Alternativ können die Söhne adoptiert sein, eine sehr gängige Praxis in der chinesischen Geschichte, in der kein Unterschied zwischen adoptiertem und leiblichen Nachwuchs gemacht wurde, was aber die Verwandtschaftsverhältnisse deutlich verschleiern würde.

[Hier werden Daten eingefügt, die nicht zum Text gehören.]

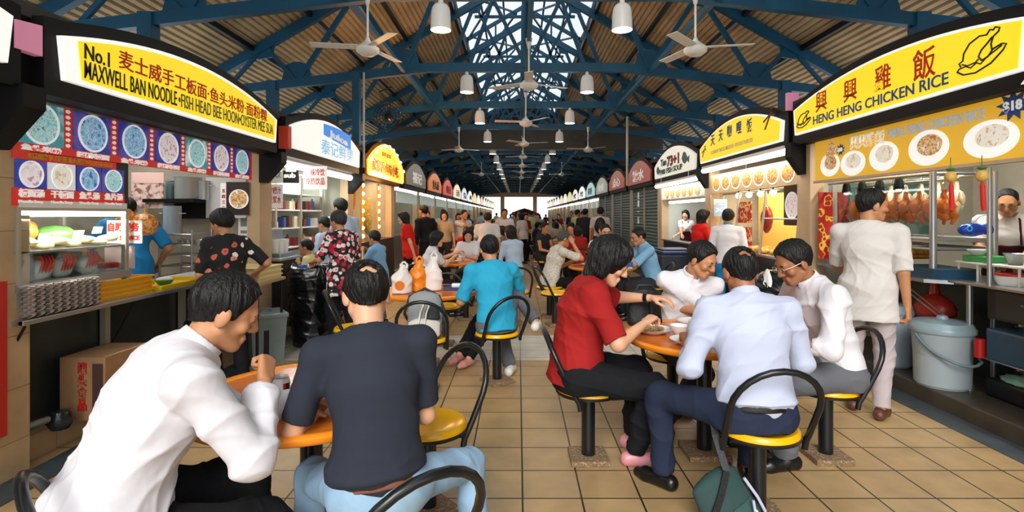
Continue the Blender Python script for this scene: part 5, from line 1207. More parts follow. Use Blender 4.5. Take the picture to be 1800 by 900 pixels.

Diese Taxonomie nimmt daher an, dass die Drachensöhne eine Gruppe von Drachen ist, denen eine gewisse verwandtschaftliche Nähe inne liegt, welche final genutzt werden kann, um die Verwandtschaftsverhältnisse der "asiatischen Drachen" zu klären.
Nachweise
- Bates, Roy: Chinese Dragons New York, NY, USA: Oxford University Press 2002, S. 40, 43 - 45 ISBN: 978-0195928563
- Christie, Anthony: Chinese Mythology New York, NY, USA: Hamlyn Publishing Group Limited 1968 S. 44, ISBN: 978-0600006374
- National Geographic, eds. Juliane von Laffert: Essential Visual History of World Mythology Washington, D.C., USA: National Geographic Society 2008 ISBN: 978-1426202179 S. 342
- de Visser, Marinus Willem (1913). The dragon in China and Japan. S. 101 - 102 https://www.biodiversitylibrary.org/page/38191817#page/117/mode/1up Abgerufen am 18.09.2023
- Young, Ed: The Sons of the Dragon King: A Chinese Legend New York, NY, USA: Atheneum Books for Young Readers 2004 ISBN: 978-0689851841 S. 1
- 杨静荣 (Yang Jirong); 刘志雄 (Liu Zhixiong) (2008). 龙的繁衍与附会——龙生九子 [Dragon's derived and associated creatures: The nine children of the dragon]. 龙之源 [The Origin of the Dragon]. 中国书店. ISBN 978-7-80663-551-3.